Visit my web site at www.readingeastpenn.com for construction updates, DCC Info, and more.

  • Member since
    September 2004
  • From: Dearborn Station
  • 24,281 posts
Posted by richhotrain on Monday, November 11, 2013 7:18 PM

locoi1sa

Always set the starting speed first. And use the torque compensation.  Then the top speed. Then split the difference between CV2 and 5 in CV6. If CV2 is 10 and CV5 is 200 then CV6 should be 95. If you set CV2 after you have set CV5 and 6 you will not have a straight line speed step. Then add just a little in CV3 and 4.

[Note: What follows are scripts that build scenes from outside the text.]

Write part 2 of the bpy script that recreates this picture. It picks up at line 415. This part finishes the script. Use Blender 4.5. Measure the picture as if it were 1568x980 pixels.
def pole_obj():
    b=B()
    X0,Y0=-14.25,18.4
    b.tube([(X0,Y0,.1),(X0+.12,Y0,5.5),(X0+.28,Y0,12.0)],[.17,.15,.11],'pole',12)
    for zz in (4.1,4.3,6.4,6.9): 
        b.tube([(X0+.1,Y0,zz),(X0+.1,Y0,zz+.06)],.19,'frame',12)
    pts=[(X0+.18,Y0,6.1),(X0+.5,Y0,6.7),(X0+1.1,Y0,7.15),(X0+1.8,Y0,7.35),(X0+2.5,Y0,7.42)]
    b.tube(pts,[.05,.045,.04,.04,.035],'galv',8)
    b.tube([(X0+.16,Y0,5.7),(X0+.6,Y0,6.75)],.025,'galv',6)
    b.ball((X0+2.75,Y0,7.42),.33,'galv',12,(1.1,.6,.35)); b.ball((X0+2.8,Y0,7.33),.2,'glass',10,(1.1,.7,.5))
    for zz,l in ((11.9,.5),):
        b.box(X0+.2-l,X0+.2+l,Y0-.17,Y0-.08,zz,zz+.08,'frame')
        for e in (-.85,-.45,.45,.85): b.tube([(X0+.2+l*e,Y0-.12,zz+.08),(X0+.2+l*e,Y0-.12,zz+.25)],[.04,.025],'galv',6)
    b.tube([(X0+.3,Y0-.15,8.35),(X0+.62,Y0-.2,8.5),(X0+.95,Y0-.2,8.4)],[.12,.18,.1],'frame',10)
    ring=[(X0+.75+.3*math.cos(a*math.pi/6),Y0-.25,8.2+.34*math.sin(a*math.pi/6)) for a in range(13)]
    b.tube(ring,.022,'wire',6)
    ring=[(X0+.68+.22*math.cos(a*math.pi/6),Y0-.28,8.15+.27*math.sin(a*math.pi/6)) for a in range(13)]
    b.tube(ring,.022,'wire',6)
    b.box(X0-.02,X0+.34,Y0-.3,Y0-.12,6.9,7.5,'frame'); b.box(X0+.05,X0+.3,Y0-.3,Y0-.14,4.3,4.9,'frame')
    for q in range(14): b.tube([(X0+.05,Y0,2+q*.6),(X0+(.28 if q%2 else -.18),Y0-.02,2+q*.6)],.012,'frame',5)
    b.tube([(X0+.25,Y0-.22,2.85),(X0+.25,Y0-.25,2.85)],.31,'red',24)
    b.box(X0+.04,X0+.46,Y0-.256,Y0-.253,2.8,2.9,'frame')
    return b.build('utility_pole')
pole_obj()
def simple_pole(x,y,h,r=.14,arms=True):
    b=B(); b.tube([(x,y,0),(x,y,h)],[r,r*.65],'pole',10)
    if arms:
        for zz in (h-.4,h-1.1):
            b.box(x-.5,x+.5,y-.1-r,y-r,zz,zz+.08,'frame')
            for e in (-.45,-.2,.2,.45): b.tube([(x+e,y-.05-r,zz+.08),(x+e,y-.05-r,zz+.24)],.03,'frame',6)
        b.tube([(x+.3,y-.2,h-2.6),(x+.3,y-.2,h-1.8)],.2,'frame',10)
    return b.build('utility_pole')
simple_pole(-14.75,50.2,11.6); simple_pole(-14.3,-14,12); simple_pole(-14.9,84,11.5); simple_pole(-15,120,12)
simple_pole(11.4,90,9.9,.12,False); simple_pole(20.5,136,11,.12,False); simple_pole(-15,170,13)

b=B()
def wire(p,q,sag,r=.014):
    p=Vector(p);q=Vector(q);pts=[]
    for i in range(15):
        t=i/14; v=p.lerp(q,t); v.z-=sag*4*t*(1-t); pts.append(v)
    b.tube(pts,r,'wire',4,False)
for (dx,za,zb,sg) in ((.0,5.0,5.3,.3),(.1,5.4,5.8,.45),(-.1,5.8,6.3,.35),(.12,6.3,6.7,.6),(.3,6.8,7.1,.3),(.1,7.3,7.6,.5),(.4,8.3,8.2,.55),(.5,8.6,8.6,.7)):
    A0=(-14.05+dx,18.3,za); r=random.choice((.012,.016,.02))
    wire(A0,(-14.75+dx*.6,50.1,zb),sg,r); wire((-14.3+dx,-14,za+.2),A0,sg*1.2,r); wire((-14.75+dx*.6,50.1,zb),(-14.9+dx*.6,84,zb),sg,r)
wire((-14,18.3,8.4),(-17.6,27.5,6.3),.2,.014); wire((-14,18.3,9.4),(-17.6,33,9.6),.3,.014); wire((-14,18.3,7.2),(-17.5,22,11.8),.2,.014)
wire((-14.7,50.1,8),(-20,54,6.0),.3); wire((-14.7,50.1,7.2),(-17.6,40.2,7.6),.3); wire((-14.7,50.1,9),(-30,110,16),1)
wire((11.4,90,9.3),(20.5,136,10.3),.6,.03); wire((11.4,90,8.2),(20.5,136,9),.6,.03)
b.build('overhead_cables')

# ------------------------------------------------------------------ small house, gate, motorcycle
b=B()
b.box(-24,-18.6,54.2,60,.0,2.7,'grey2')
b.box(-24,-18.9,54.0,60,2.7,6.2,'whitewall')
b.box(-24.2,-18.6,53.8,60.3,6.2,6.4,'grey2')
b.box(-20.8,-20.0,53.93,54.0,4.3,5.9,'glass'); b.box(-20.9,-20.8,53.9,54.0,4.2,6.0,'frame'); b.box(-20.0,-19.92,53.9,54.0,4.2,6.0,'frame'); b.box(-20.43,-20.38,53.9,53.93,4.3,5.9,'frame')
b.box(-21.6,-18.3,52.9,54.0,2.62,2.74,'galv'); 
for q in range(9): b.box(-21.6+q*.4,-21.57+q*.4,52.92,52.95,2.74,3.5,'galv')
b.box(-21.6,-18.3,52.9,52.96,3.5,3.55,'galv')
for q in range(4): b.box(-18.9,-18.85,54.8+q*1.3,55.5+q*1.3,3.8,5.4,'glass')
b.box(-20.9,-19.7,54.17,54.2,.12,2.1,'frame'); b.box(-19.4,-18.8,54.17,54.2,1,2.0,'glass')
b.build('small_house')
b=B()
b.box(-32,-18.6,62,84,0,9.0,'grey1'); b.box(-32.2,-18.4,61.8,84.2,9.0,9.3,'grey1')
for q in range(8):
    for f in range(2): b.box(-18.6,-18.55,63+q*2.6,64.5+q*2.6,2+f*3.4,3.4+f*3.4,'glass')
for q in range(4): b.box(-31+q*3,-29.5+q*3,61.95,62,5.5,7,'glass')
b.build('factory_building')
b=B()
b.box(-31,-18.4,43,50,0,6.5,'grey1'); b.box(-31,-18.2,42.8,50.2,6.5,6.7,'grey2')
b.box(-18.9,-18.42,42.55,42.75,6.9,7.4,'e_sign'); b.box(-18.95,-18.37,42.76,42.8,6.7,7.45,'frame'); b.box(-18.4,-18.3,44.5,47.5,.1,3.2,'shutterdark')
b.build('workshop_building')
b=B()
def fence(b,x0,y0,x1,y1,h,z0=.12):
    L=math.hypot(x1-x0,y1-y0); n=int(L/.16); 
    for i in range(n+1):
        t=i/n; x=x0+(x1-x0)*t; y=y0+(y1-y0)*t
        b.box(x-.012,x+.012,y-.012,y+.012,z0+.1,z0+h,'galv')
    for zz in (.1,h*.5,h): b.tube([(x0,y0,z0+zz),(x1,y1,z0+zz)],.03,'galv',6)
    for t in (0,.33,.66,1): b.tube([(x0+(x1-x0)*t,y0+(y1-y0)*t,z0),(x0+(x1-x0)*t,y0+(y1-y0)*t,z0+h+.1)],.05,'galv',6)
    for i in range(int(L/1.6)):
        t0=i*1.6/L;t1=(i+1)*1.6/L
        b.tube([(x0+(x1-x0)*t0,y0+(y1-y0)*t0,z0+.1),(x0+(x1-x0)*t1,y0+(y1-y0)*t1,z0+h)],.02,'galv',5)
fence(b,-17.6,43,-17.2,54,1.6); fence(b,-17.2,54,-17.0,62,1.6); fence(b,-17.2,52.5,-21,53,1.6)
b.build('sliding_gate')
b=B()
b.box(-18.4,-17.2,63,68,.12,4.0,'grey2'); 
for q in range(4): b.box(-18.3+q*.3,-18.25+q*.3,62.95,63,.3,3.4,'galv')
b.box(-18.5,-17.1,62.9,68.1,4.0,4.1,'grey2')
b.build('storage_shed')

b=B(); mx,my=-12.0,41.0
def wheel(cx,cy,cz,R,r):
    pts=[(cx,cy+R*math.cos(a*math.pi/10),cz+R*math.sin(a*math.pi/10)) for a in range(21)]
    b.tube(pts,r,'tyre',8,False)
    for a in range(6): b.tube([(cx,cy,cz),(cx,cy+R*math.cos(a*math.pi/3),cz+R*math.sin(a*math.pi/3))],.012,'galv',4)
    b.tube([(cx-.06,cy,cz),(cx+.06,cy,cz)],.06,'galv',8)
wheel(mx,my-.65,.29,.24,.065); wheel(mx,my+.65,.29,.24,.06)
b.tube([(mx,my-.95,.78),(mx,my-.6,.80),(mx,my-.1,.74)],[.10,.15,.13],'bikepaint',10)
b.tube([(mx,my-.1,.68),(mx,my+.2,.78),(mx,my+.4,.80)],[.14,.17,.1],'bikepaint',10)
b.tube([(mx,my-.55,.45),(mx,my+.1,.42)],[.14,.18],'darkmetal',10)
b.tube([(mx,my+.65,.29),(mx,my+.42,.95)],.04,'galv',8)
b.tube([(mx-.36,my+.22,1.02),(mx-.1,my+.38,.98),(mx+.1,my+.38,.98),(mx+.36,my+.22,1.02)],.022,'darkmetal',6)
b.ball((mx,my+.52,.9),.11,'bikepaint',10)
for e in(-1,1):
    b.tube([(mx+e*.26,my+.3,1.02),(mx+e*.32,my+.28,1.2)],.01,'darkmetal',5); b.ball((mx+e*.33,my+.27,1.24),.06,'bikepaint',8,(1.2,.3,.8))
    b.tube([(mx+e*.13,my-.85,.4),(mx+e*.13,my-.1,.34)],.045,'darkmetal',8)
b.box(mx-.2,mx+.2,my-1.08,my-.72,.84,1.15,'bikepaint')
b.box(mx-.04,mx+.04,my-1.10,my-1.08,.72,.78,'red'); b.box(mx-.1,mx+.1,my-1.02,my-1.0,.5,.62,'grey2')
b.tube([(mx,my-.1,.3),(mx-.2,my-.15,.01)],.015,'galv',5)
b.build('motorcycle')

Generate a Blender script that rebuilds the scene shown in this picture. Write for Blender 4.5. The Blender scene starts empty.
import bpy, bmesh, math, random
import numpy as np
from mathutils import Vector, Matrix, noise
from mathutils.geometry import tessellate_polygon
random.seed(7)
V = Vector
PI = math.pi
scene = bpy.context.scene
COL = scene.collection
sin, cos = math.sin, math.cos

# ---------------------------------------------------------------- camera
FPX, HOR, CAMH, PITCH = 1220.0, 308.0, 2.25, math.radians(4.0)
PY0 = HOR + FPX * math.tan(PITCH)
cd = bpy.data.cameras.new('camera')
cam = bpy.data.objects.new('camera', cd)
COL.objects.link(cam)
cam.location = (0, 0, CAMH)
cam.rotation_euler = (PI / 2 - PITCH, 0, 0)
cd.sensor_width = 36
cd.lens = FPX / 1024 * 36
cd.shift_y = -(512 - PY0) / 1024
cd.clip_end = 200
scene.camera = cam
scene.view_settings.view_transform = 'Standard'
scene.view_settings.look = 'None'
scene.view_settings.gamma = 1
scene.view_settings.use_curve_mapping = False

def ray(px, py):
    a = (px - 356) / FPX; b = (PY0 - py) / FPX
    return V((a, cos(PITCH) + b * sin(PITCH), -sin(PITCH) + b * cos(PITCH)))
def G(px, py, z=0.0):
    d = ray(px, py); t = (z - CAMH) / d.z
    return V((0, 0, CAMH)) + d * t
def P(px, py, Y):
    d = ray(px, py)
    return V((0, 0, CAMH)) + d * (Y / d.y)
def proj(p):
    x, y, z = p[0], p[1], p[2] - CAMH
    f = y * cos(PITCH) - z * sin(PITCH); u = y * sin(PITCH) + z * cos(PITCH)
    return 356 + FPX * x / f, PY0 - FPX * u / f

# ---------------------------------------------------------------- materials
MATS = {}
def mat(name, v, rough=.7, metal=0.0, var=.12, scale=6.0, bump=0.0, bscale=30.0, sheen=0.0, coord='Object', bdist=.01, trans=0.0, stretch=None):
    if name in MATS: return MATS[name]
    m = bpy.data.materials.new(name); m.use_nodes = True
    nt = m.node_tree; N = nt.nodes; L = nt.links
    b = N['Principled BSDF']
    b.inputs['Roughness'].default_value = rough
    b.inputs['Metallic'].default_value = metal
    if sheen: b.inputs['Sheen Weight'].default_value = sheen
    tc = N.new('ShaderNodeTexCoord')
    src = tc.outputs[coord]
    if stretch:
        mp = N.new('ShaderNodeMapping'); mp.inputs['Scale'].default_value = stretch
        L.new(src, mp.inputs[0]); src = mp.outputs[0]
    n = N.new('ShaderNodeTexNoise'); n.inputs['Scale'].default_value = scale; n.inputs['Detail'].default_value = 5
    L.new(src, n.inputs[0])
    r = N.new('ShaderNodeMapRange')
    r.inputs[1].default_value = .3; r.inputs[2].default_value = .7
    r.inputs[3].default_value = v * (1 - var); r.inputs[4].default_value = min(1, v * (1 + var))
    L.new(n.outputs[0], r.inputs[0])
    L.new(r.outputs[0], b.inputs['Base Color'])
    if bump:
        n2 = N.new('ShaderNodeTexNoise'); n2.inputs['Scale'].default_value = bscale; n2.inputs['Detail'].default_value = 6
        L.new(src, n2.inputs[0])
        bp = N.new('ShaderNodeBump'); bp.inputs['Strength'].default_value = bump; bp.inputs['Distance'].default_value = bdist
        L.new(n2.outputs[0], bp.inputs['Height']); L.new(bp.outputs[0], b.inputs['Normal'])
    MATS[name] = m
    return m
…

Pete, I like that.  I will give it a try.

Rich

Alton Junction

  • Member since
    January 2009
  • From: Maryland
  • 12,897 posts
Posted by ATLANTIC CENTRAL on Monday, November 11, 2013 7:37 PM

Pete,

That sounds like a good plan. For me, similar results are achieved without any speed matching at all.

Since everything is DC here, new locos are simply tested with locos they would likely run with, and notes made about speeds and starting voltages. This info is used to create acceptable "groups".

It is really amazing how differently some of these locos run on DC once the dual mode DCC decoders are gone.